The upper end of this sizing range (2 gallons per 1,000 Btu/h) is appropriate when the system has several independently controlled zones of low-mass heat emitters and/or the boiler has limited or no modulation ability.
The lower end of the sizing range (1 gallon per 1,000 Btu/h) is appropriate when the system uses high thermal mass heat emitters and only one or two zones.
In all cases, be sure the thermal storage tank is very well insulated. I suggest a minimum of R-24 (ºF•hr•ft2/Btu) insulation on all surfaces.
Piping details matter: Getting optimal performance from a thermal storage tank supplied from a pellet-fired boiler requires more than just calculating the tank’s volume and selecting a readily available product of the required volume. A tank with the wrong piping connections will not stratify properly. This reduces the usefulness heat available from the tank.

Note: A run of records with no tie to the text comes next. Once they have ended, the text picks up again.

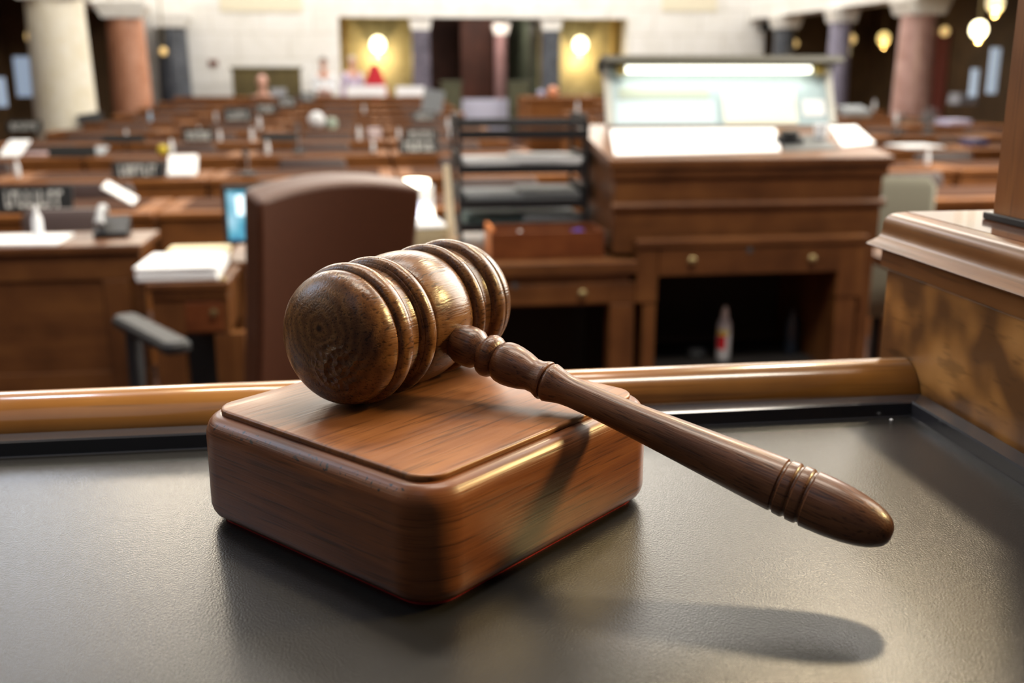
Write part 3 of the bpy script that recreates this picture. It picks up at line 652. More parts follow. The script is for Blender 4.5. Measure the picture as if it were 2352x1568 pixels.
tag(obj('brass_button', bm, BRASS, loc=(p.x, 3.285, FZ+h_), smooth=True), 'small shining brass knob at the corner of the side desk', 'knob')
YW = 3.60
z_ = at(150, 562, YW).z; xr = at(325, 600, YW).x
pt = thing('panelled_partition', 'long walnut panelled partition at the left behind the rail', 'partition', (xr-2.2, YW, FZ)); hh = z_-FZ
bm = B(); bx(bm, 0, 2.2, 0, .04, 0, hh-.04, .002); obj('panel', bm, DESKW, pt)
bm = B(); bx(bm, 0, 2.21, -.03, .30, hh-.03, hh, .006); obj('ledge', bm, DESKW, pt)
bm = B(); bx(bm, 0, 2.2, -.012, 0, hh-.12, hh-.03, .004); obj('top_rail', bm, DESKW, pt)
bm = B(); bx(bm, 0, 2.2, -.012, 0, hh-.52, hh-.44, .004); obj('middle_rail', bm, DESKW, pt)
for k in range(4):
    x = 2.2-.09-k*.62; bm = B(); bx(bm, x-.04, x+.05, -.014, 0, 0, hh-.12, .004); obj('stile', bm, DESKV, pt)
pile('paper_sheet', at(35, 552, YW+.06).x, YW+.10, z_, .30, .21, .008, PAPER, 'white sheets on the partition ledge at the left frame edge', 0, 0, 3)
# bottle on ledge and dark phone
def bottle(x, y, z, h, lab, mat=None, rot=0, group='water bottles on the members\' desks'):
    r = h*.15
    t_ = thing('water_bottle', lab, 'bottle', (x, y, z), rot, group)
    bm = B(); lathe(bm, [(r*.9, 0), (r, h*.04), (r, h*.55), (r*.85, h*.68), (r*.42, h*.83), (r*.40, h*.90)], 14); obj('bottle_body', bm, mat or BOTTLE, t_, smooth=True)
    bm = B(); lathe(bm, [(r*.46, h*.90), (r*.46, h*.99), (0, h)], 12); obj('bottle_cap', bm, PAPER, t_, smooth=True); return t_
bottle(at(90, 550, 3.72).x, 3.72, z_, .115, 'white bottle on the partition ledge near the left frame edge', group=None)
# low dark chair and equipment between the partition and first row
def low_chair_mesh():
    c = thing('member_chair', 'x', 'chair')
    bm = B(); rstack(bm, .46, .06, .03, [(.42, .02), (.45, 0), (.74, 0), (.78, .02)], 4, Matrix.Translation((0, .20, 0))); obj('backrest', bm, LEATHERD, c, smooth=True)
    bm = B(); rstack(bm, .46, .44, .06, [(.38, .02), (.40, 0), (.44, 0), (.46, .03)], 4); obj('seat', bm, LEATHERD, c, smooth=True)
    bm = B(); cyl(bm, 0, 0, .06, .38, .03); 
    for k in range(5):
        a = 2*PI*k/5; tube(bm, [(0, 0, .07), (.24*math.cos(a), .24*math.sin(a), .02)], .018, 6)
    obj('pedestal', bm, BLACK, c, smooth=True); return c
cc = at(150, 480, 4.1)
lc = thing('clerk_chair', 'low dark leather chair back just behind the partition at the left', 'chair', (cc.x, 4.1, FZ), 0)
hh2 = cc.z-FZ
bm = B(); rstack(bm, .32, .07, .03, [(.42, .02), (.45, 0), (hh2-.03, 0), (hh2, .02)], 4); obj('backrest', bm, plain('dark_brown_leather', (.06, .035, .03), .5), lc, smooth=True)
bm = B(); rstack(bm, .42, .40, .06, [(.38, .02), (.40, 0), (.44, 0), (.46, .03)], 4, Matrix.Translation((0, .2, 0))); obj('seat', bm, MATS['dark_brown_leather'], lc, smooth=True)
bm = B(); cyl(bm, 0, .2, .0, .38, .04); obj('pedestal', bm, BLACK, lc)
p = at(258, 548, 3.78)
ph = thing('desk_telephone', 'dark desk telephone with grey handset on the partition ledge', 'telephone', (p.x, 3.80, z_), .1)
bm = B(); prism(bm, [(-.08, 0), (-.08, .02), (.07, .06), (.07, 0)], -.055, .055, 'X'); obj('phone_body', bm, BLACK, ph)
bm = B(); tube(bm, [(-.035, -.06, .045), (-.035, -.03, .075), (-.035, .03, .095), (-.035, .06, .085)], [.02, .013, .013, .02], 10); obj('handset', bm, GREY, ph, smooth=True)
# monitor behind the chair
YM = 3.60
m0, m1 = at(516, 428, YM), at(524, 560, YM)
mo = thing('computer_monitor', 'black monitor with a bright blue and white screen half hidden by the brown chair', 'monitor', (m1.x+.24, YM, DT-.0), 0)
# small stand table for it
zl, zu = m1.z-DT, m0.z-DT
bm = B(); bx(bm, -.25, .25, 0, .03, .05, zu, .005); obj('monitor_case', bm, BLACK, mo)
def screen_mat():
    m, nt, b = new_mat('screen'); N = nt.nodes; L = nt.links
    tc = N.new('ShaderNodeTexCoord'); v = N.new('ShaderNodeTexVoronoi'); v.inputs['Scale'].default_value = 14; L.new(tc.outputs['Object'], v.inputs['Vector'])
    r = N.new('ShaderNodeValToRGB'); e = r.color_ramp.elements; e[0].color = (.03, .10, .35, 1); e[1].color = (.55, .85, 1, 1); k = e.new(.5); k.color = (.10, .45, .60, 1)
    L.new(v.outputs['Distance'], r.inputs['Fac']); L.new(r.outputs['Color'], b.inputs['Emission Color']); b.inputs['Emission Strength'].default_value = 1.0; b.inputs['Base Color'].default_value = (0, 0, 0, 1); return m
bm = B(); bx(bm, -.235, .235, -.002, 0, .065, zu-.015); obj('screen', bm, screen_mat(), mo)
bm = B(); bx(bm, -.205, -.13, -.004, -.002, .15, zu-.03); obj('screen_window', bm, glow('screen_white', (.75, .92, 1), 1.1), mo)
bm = B(); bx(bm, -.02, .02, .03, .05, 0, .2, .003); bx(bm, -.10, .10, -.03, .12, 0, .012, .004); obj('stand', bm, BLACK, mo)
xm0, xm1 = mo.location.x-.25, at(903, 500, 3.5).x
tb = thing('monitor_table', 'walnut table hidden behind the brown chair, carrying the monitor', 'table', (xm0, 3.55, FZ))
bm = B(); bx(bm, 0, xm1-xm0, 0, .55, hd-.04, hd, .004); obj('table_top', bm, DESKW, tb)
for ax, ay in ((.0, 0), (xm1-xm0-.05, 0), (0, .5), (xm1-xm0-.05, .5)):
    bm = B(); bx(bm, ax, ax+.05, ay, ay+.05, 0, hd-.04, .003); obj('leg', bm, DESKV, tb)
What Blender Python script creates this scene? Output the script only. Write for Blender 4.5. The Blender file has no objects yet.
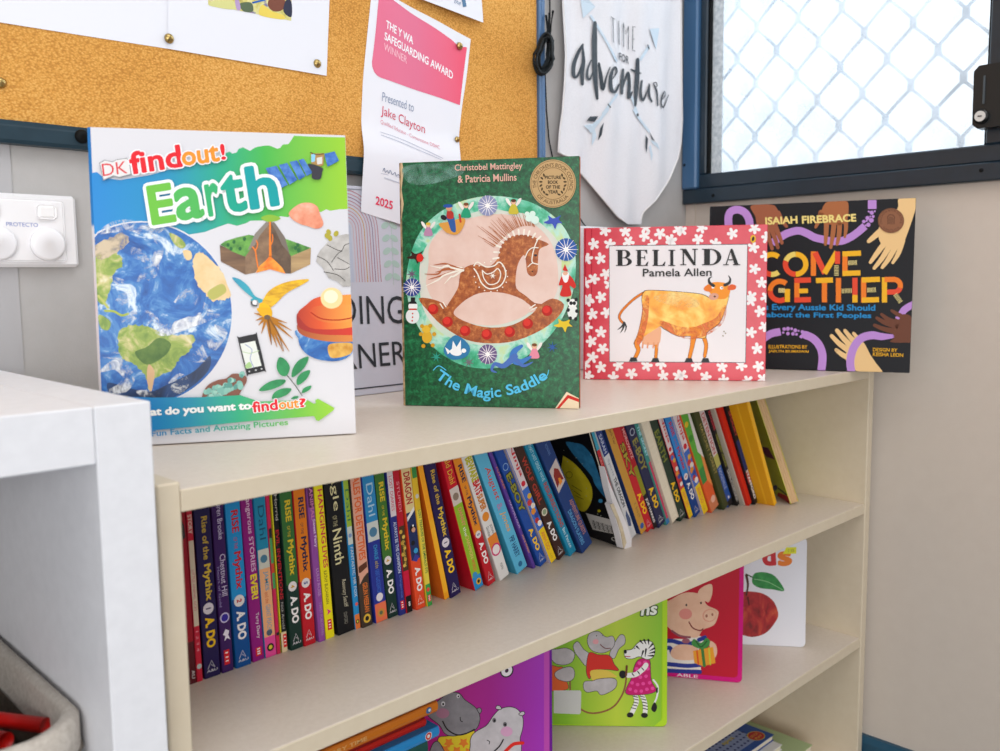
import bpy, math, random
from mathutils import Vector, Matrix
random.seed(7)
C = bpy.context.scene.collection
PI = math.pi
H0 = 0.704            # height of the bookcase top above the floor

# ------------------------------------------------------------------ camera frame
CAM = Vector((-0.27124, -0.59532, 0.14302 + H0))
CR = Vector((0.71380157, -0.70026797, -0.01058709)).normalized()
CU = Vector((0.08140736, 0.06794727, 0.99436211)).normalized()
CF = Vector((0.69560057, 0.71063911, -0.10550784)).normalized()
FPX = 902.59

def ray(px, py):
    return CF + CR * ((px - 500) / FPX) - CU * ((py - 375.5) / FPX)
def atz(px, py, z):
    d = ray(px, py); return CAM + d * ((z + H0 - CAM.z) / d.z)
def aty(px, py, y):
    d = ray(px, py); return CAM + d * ((y - CAM.y) / d.y)
def atx(px, py, x):
    d = ray(px, py); return CAM + d * ((x - CAM.x) / d.x)
def atplane(px, py, P, n):
    d = ray(px, py); return CAM + d * ((P - CAM).dot(n) / d.dot(n))

# ------------------------------------------------------------------ materials
def srgb(h):
    h = h.lstrip('#'); o = []
    for i in (0, 2, 4):
        c = int(h[i:i+2], 16) / 255
        o.append(c / 12.92 if c <= .04045 else ((c + .055) / 1.055) ** 2.4)
    return (*o, 1)
_m = {}
def flat(h, rough=.45, spec=.22, metal=0):
    k = (h, rough, spec, metal)
    if k in _m: return _m[k]
    m = bpy.data.materials.new('paint_' + h.strip('#')); m.use_nodes = True
    b = m.node_tree.nodes['Principled BSDF']
    b.inputs['Base Color'].default_value = srgb(h); b.inputs['Roughness'].default_value = rough
    b.inputs['Specular IOR Level'].default_value = spec; b.inputs['Metallic'].default_value = metal
    _m[k] = m; return m
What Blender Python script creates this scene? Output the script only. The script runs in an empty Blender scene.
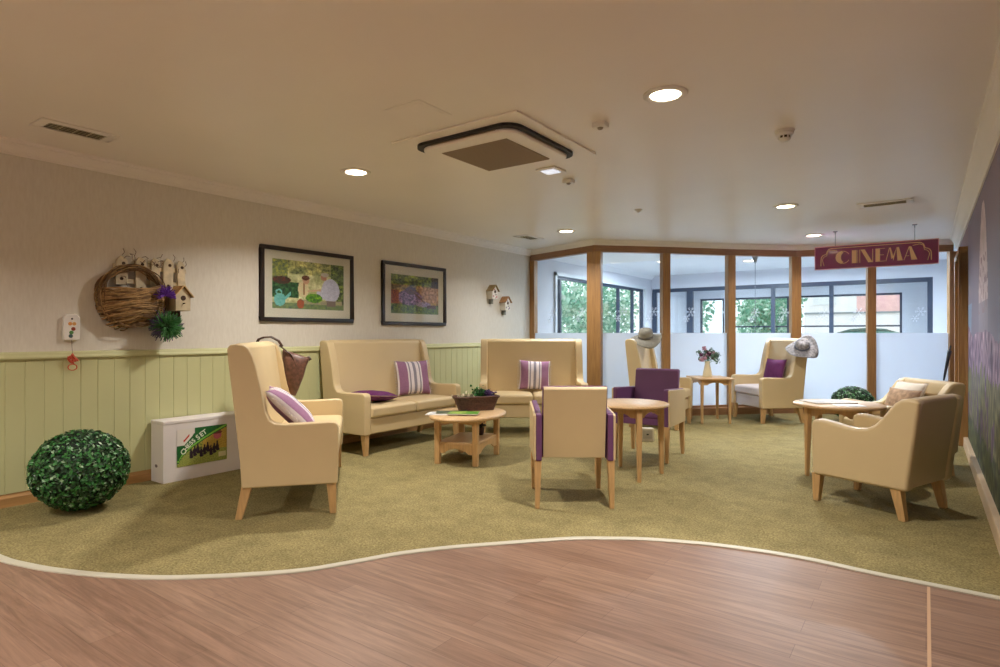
import bpy, bmesh, math, random
from math import sin, cos, pi, radians, sqrt, atan2
from mathutils import Vector, Matrix, noise
random.seed(7)
S = bpy.context.scene
COL = S.collection

# ---------------------------------------------------------------- camera, world, exposure
FPX = 600.0
YAW = math.atan(426 / FPX)
CAMZ = 1.18
cd = bpy.data.cameras.new('camera')
cd.sensor_width = 36
cd.lens = 36 * FPX / 1000
cd.shift_y = 0.0005
cd.clip_end = 200
cam_o = bpy.data.objects.new('camera', cd)
COL.objects.link(cam_o)
cam_o.location = (0, 0, CAMZ)
cam_o.rotation_euler = (pi / 2, 0, YAW)
S.camera = cam_o
S.view_settings.view_transform = 'Standard'
S.view_settings.look = 'None'
S.view_settings.exposure = 0.08
S.view_settings.gamma = 1.0
S.view_settings.use_curve_mapping = False
S.cycles.use_denoising = True
S.cycles.max_bounces = 8
S.cycles.diffuse_bounces = 5
S.cycles.transparent_max_bounces = 16
S.cycles.sample_clamp_indirect = 4.0
S.cycles.caustics_reflective = False
S.cycles.caustics_refractive = False
w = bpy.data.worlds.new('sky')
S.world = w
w.use_nodes = True
w.node_tree.nodes['Background'].inputs[0].default_value = (0.90, 0.965, 1.0, 1)
w.node_tree.nodes['Background'].inputs[1].default_value = 2.2
SUN_ON = True
LIGHT_W = 36.0      # watts per downlight
WARM = (1.0, 0.94, 0.86)
COOL = (0.78, 0.90, 1.0)

R2 = Vector((cos(YAW), sin(YAW)))
F2 = Vector((-sin(YAW), cos(YAW)))
def cw(lat, d, z=0.0):
    """sideways / forward distances from the standpoint -> place in the room"""
    p = R2 * lat + F2 * d
    return Vector((p.x, p.y, z))
def ca(deg):
    return radians(deg) + YAW

XL, XR, ZC = -5.12, 0.36, 2.5

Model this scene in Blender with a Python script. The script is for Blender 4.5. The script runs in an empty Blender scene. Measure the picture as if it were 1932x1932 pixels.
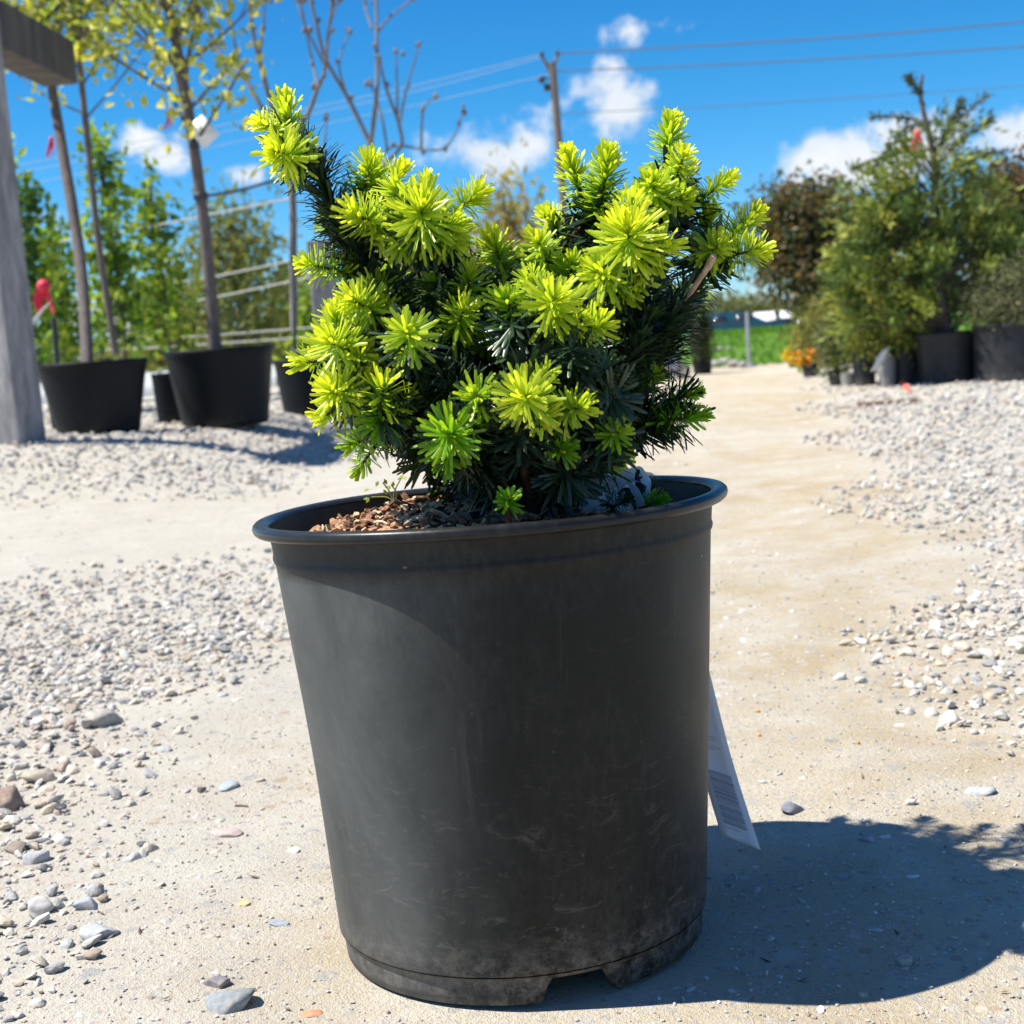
import bpy, math, random
import numpy as np
from mathutils import Vector, Matrix

random.seed(7)
rng = np.random.default_rng(11)
sc = bpy.context.scene
col = sc.collection
R = math.radians

# ------------------------------------------------------------------ camera
CAM_H, F_PX, PITCH, ROLL = 0.364, 2700.0, R(7.2), R(4.2)
_F = np.array([0, math.cos(PITCH), -math.sin(PITCH)])
_U = np.array([0, math.sin(PITCH), math.cos(PITCH)])
_R = np.array([1.0, 0, 0])
CAM = np.array([0, 0, CAM_H])
cx_ = _R * math.cos(ROLL) - _U * math.sin(ROLL)
cy_ = _R * math.sin(ROLL) + _U * math.cos(ROLL)
cd = bpy.data.cameras.new('camera')
cam = bpy.data.objects.new('camera', cd)
col.objects.link(cam)
M = Matrix.Identity(4)
for i in range(3):
    M[i][0] = cx_[i]; M[i][1] = cy_[i]; M[i][2] = -_F[i]; M[i][3] = CAM[i]
cam.matrix_world = M
cd.sensor_width = 36.0
cd.lens = 36.0 * F_PX / 1932.0
cd.clip_start = 0.02
cd.clip_end = 3000
cd.dof.use_dof = True
cd.dof.focus_distance = 0.80
cd.dof.aperture_fstop = 17.0
sc.camera = cam

# ------------------------------------------------------------------ light and view
SUN_EL = R(58); SUN_AZ_BACK = R(-2.0)
to_sun = np.array([-math.cos(SUN_AZ_BACK) * math.cos(SUN_EL), math.sin(SUN_AZ_BACK) * math.cos(SUN_EL), math.sin(SUN_EL)])
sd = bpy.data.lights.new('sun', 'SUN')
sd.energy = 4.75
sd.angle = R(0.53)
sd.color = (1.0, 0.95, 0.86)
sun = bpy.data.objects.new('sun', sd)
col.objects.link(sun)
sun.rotation_euler = Vector(to_sun).to_track_quat('Z', 'Y').to_euler()
sun.location = (-3, 1, 6)
sc.view_settings.view_transform = 'Standard'
sc.view_settings.look = 'None'
sc.view_settings.gamma = 1.0
sc.view_settings.exposure = 0.85
sc.view_settings.use_curve_mapping = False
sc.cycles.max_bounces = 8
sc.cycles.transparent_max_bounces = 8


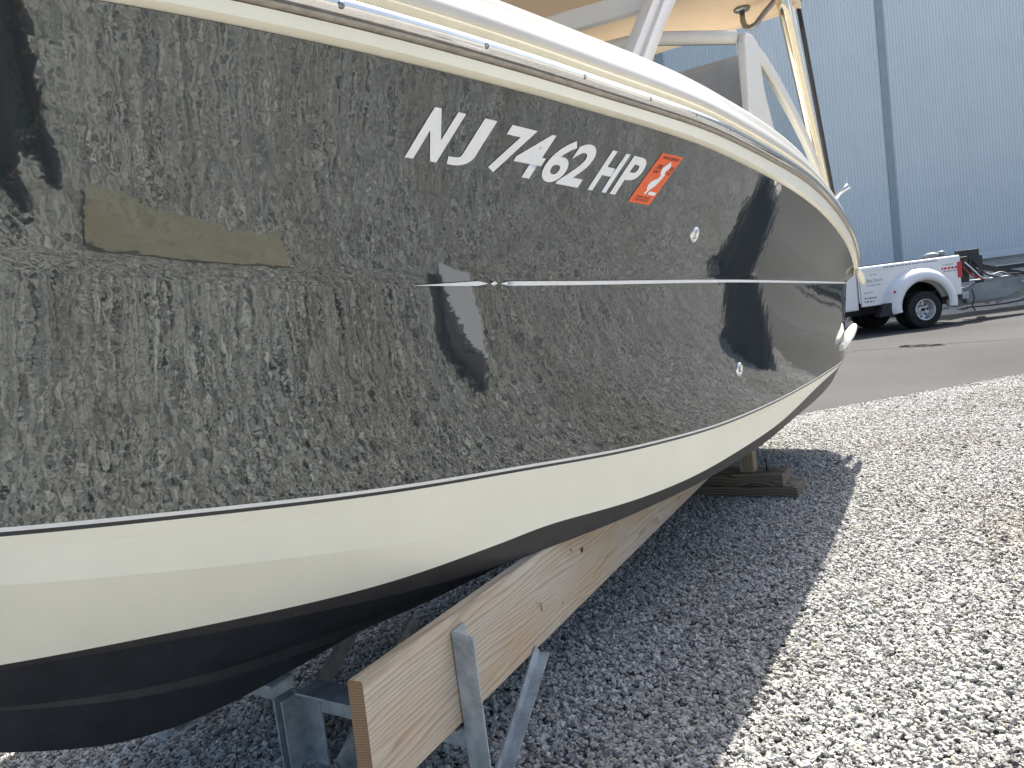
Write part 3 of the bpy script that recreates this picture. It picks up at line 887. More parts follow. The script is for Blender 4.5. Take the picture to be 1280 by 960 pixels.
# --- hardtop, its front arm, stainless legs
HZ = 3.38
ht = MB()
outline = []
for cx, cy, a0 in ((.84 + .12, 1.05 - .12, 90), (.84 + .12, -1.05 + .12, 180), (4.6 - .25, -.85 + .25, 270), (4.6 - .25, .85 - .25, 0)):
    r_ = .12 if cx < 2 else .25
    for k in range(7):
        a = R(a0 + 90 * k / 6); outline.append((cx + r_ * math.cos(a), cy + r_ * math.sin(a)))
def ht_ring(ins, z): return [(x + (2.6 - x) * ins, y * (1 - ins), z) for x, y in outline]
ht.loft([ht_ring(.0, HZ + .03), ht_ring(.0, HZ + .012), ht_ring(.012, HZ), ht_ring(.06, HZ), ht_ring(.075, HZ + .02), ht_ring(.5, HZ + .03)], True)
ht.add(ht_ring(.5, HZ + .03), [tuple(range(len(outline)))])
ht.build('hardtop_liner', M['tan'], boat, auto=.5)
h2 = MB(); h2.loft([ht_ring(-.004, HZ + .031), ht_ring(-.006, HZ + .07), ht_ring(.02, HZ + .10), ht_ring(.4, HZ + .13)], True); h2.add(ht_ring(.4, HZ + .13), [tuple(range(len(outline)))])
h2.build('hardtop_shell', M['gel_deck'], boat, auto=.5)

def lerp3(a, b, t): return tuple(a[i] + (b[i] - a[i]) * t for i in range(3))
def slab(path, wx, wy, side, name, mat, bevel=.02):
    """rounded rectangular beam along path; wx along 'side' axis"""
    mb = MB(); P_ = [Vector(p) for p in path]; rows_ = []
    for i, p in enumerate(P_):
        d = (P_[min(i+1, len(P_)-1)] - P_[max(i-1, 0)]).normalized()
        sx = Vector(side) - d * Vector(side).dot(d); sx.normalize(); sy = d.cross(sx)
        ww = wx[i] if hasattr(wx, '__len__') else wx
        rr = []
        for qx, qy in ((1,-1),(1,1),(-1,1),(-1,-1)):
            for k in range(4):
                a = {(1,-1): -90, (1,1): 0, (-1,1): 90, (-1,-1): 180}[(qx,qy)] + 90*k/3
                rr.append(p + sx * (qx*(ww/2 - bevel) + bevel*math.cos(R(a))) + sy * (qy*(wy/2 - bevel) + bevel*math.sin(R(a))))
        rows_.append(rr)
    mb.loft(rows_, True); mb.add(rows_[0], [tuple(range(16))]); mb.add(rows_[-1], [tuple(range(16))])
    return mb.build(name, mat, boat, auto=.5)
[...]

I’ve witnessed this in several systems involving tanks that cost several thousands of dollars. One example is shown in Figure 2.
The piping seen in the lower right of this photo carries the flow returning from the heating distribution system in a large institutional building into the tank. It passes under the tank and enters vertically into the bottom-center connection. This creates a vertical flow jet within the tank that essentially destroys desirable temperature stratification. This has been verified through system monitoring. This sub-optimal performance is both unfortunate and avoidable.
Figure 3 shows a well-stratified thermal storage tank, as well as a tank with strong internal mixing currents.
Figure 3.
Designers should avoid piping that creates any type of vertical flow jet within thermal storage tanks. Instead, piping connections should allow gentle horizontal flow at all entry locations. Hot water should enter and leave from the upper portion of the tank. Cooler water should enter and leave from the lower portion of the tank.
The use of a properly sized and piped thermal storage tank is essential in achieving peak performance from pellet-fired boilers. Modern hydronics technology provides a “media,” which can be cleverly manipulated to accommodate and even complement the unique operating characteristic of these boilers.